Version of section 24 from 2023-11-03 to 2024-11-26:

  •  (1) The provincial local government expenditure index, defined in subsection 4(1) of the Act, is more particularly defined to be the amount determined by the formula

    1 + {[(P4/P5 - 1) + (P3/P4 - 1) + (P2/P3 - 1)] / 3}

    where

    P2
    is the amount of the provincial local government expenditures two fiscal years prior to the fiscal year for which the territorial formula financing payment may be made;
    P3
    is the amount of the provincial local government expenditures three fiscal years prior to the fiscal year for which the territorial formula financing payment may be made;
    P4
    is the amount of the provincial local government expenditures four fiscal years prior to the fiscal year for which the territorial formula financing payment may be made; and
    P5
    is the amount of the provincial local government expenditures five fiscal years prior to the fiscal year for which the territorial formula financing payment may be made.
  • (2) For the purpose of subsection (1), the provincial local government expenditures for a fiscal year shall be calculated on a not seasonally adjusted basis and be based on the data from Statistics Canada’s publication entitled National Gross Domestic Product (GDP) by Income and by Expenditure Accounts that is available to the Minister at the time of the calculation referred to in section 4.3 of the Act.
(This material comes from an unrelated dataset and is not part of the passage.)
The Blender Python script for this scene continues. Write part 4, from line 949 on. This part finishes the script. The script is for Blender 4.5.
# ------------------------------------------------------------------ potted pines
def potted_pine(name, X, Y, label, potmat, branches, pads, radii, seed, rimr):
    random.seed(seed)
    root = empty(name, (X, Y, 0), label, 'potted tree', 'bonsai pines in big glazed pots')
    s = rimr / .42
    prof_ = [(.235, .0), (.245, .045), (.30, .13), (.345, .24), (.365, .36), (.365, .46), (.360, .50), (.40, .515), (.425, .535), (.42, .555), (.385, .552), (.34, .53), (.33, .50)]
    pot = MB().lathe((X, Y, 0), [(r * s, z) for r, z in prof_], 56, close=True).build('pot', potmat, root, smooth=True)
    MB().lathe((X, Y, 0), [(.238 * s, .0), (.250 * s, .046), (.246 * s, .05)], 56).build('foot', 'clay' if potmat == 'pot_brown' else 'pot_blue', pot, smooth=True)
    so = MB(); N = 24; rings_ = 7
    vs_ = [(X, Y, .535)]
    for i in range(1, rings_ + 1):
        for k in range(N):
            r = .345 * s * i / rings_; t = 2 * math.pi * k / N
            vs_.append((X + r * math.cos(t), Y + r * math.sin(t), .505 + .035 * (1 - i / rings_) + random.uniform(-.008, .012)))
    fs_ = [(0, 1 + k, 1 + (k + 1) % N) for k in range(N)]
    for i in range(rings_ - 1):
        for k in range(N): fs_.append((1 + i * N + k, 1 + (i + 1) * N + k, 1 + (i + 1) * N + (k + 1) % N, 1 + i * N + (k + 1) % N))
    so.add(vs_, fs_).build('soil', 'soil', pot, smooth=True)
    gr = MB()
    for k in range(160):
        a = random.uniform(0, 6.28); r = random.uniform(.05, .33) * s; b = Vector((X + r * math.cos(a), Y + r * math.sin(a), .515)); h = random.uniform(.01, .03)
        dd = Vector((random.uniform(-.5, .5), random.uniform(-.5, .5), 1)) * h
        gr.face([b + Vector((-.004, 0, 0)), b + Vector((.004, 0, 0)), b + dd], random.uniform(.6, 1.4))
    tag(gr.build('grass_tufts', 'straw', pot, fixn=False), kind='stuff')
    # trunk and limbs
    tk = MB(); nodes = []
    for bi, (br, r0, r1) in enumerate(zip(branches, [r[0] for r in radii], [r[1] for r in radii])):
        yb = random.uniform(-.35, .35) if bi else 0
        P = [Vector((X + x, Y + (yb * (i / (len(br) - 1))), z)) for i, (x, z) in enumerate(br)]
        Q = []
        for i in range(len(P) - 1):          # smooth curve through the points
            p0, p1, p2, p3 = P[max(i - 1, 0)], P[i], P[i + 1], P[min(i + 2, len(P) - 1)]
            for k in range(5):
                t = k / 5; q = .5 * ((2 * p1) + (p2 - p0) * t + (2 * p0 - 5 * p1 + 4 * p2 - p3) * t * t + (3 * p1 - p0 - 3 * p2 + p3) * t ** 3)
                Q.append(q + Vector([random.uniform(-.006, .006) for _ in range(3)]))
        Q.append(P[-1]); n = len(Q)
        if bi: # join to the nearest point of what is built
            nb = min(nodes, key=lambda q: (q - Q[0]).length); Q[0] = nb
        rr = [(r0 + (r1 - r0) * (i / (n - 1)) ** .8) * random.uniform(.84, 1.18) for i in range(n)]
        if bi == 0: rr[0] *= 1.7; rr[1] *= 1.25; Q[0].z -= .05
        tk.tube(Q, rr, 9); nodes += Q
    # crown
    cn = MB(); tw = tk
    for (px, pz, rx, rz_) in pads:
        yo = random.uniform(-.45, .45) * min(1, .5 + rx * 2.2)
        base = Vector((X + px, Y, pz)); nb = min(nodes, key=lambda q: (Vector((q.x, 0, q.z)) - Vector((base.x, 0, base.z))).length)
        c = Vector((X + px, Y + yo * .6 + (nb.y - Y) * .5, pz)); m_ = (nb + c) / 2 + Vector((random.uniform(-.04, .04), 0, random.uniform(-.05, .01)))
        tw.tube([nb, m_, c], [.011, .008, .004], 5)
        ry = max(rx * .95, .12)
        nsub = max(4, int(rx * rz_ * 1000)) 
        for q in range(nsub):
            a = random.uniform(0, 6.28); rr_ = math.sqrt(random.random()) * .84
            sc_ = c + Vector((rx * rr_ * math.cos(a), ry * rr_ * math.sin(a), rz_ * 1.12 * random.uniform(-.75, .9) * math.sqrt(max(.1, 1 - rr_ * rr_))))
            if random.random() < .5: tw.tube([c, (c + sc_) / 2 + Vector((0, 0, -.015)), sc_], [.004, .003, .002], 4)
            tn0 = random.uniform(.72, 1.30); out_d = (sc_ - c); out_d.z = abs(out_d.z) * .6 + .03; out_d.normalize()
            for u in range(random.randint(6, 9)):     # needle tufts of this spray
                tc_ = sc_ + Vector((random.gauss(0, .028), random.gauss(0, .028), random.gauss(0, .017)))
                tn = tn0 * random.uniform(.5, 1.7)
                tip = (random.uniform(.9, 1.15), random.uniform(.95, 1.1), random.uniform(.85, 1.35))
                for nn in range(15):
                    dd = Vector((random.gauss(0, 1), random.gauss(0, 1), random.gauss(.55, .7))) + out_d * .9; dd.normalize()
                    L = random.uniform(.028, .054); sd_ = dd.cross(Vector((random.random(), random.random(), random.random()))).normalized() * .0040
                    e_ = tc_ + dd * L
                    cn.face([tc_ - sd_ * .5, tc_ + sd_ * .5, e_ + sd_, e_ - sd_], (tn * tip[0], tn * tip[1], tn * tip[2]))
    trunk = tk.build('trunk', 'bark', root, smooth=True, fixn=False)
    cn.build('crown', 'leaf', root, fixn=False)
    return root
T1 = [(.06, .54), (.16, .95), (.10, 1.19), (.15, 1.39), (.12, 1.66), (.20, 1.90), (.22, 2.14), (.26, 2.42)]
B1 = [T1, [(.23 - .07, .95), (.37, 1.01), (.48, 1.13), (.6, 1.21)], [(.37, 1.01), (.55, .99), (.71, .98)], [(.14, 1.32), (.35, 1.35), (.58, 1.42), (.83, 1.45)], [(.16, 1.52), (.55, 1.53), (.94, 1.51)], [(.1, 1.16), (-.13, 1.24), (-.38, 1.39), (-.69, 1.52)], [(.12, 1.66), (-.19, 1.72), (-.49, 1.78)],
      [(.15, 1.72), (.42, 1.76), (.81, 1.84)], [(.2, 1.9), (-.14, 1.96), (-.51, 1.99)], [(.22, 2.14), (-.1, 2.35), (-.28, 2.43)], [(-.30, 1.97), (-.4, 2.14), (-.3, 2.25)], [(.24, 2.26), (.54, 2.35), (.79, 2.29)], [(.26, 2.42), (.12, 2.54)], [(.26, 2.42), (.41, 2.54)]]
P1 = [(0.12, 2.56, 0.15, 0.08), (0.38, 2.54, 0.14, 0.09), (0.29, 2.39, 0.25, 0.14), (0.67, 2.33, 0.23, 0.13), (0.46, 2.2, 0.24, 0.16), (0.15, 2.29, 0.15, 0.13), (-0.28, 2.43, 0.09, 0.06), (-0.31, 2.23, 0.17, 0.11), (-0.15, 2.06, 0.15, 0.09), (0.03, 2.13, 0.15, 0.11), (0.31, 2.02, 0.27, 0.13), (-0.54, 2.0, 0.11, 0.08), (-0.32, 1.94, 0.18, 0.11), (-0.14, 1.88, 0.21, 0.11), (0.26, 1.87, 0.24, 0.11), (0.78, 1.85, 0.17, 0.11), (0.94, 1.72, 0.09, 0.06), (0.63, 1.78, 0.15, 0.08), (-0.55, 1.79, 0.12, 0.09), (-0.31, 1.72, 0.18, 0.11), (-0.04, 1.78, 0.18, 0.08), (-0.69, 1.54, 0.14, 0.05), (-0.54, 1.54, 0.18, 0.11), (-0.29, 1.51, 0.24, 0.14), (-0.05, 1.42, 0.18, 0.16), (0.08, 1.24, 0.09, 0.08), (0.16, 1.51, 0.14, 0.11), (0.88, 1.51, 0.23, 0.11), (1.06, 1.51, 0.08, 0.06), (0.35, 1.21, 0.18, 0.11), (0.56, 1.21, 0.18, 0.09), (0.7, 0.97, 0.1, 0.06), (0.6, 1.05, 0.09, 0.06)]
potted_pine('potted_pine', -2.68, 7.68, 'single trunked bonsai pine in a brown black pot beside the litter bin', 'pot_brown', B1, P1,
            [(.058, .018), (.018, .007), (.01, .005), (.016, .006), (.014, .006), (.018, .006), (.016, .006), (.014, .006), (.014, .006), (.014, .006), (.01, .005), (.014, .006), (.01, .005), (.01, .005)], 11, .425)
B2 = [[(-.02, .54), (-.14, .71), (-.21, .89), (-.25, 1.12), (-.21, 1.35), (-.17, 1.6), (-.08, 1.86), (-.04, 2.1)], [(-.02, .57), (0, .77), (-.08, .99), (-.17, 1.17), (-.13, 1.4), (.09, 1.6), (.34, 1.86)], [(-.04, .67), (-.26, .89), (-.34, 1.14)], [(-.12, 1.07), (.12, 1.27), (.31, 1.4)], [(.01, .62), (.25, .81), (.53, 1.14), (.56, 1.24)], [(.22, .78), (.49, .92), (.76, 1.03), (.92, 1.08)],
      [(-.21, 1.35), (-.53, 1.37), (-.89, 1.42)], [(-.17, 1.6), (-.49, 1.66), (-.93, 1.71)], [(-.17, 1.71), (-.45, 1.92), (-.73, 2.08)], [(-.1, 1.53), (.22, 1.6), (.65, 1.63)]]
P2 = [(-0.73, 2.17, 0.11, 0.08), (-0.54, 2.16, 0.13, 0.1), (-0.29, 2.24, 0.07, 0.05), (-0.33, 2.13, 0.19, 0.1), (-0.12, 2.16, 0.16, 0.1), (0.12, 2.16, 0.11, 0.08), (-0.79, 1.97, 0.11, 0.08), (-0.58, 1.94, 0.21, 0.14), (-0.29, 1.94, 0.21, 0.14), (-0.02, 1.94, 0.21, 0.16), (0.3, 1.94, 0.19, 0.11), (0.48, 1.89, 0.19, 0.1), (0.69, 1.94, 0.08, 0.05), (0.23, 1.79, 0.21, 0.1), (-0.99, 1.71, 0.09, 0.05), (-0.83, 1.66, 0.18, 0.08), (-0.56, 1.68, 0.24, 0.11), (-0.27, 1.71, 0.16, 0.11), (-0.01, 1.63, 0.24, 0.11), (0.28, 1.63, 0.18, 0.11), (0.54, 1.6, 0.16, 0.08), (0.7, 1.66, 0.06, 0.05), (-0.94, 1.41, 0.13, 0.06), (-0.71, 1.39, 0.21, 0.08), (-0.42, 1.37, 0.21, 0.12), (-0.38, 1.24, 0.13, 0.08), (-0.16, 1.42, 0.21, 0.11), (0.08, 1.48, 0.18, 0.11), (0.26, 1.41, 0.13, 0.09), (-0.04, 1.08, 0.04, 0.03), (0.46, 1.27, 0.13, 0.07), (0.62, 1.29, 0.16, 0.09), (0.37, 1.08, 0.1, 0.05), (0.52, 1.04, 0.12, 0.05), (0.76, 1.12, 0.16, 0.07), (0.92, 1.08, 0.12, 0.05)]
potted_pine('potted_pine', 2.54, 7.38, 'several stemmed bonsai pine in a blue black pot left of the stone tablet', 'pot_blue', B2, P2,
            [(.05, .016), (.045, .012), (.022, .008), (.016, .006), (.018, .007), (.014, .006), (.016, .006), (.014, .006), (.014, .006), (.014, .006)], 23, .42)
The expenditures shall be equal to the sum of

    • (a) the expenses of the provincial and territorial general government sector, as determined by the formula

      A - B - C - D + E

      where

      A
      is the gross outlay,
      B
      is the total of net capital transfers,
      C
      is the total of transfers to local governments,
      D
      is the total of capital consumption allowances, and
      E
      is the total investment in fixed capital, and
    • (b) the expenses of the local general government sector, as determined by the formula

      F - G - H - I + J

      where

      F
      is the gross outlay,
      G
      is the total of net capital transfers,
      H
      is the total of transfers to provincial and territorial governments,
      I
      is the total of capital consumption allowances, and
      J
      is the total investment in fixed capital.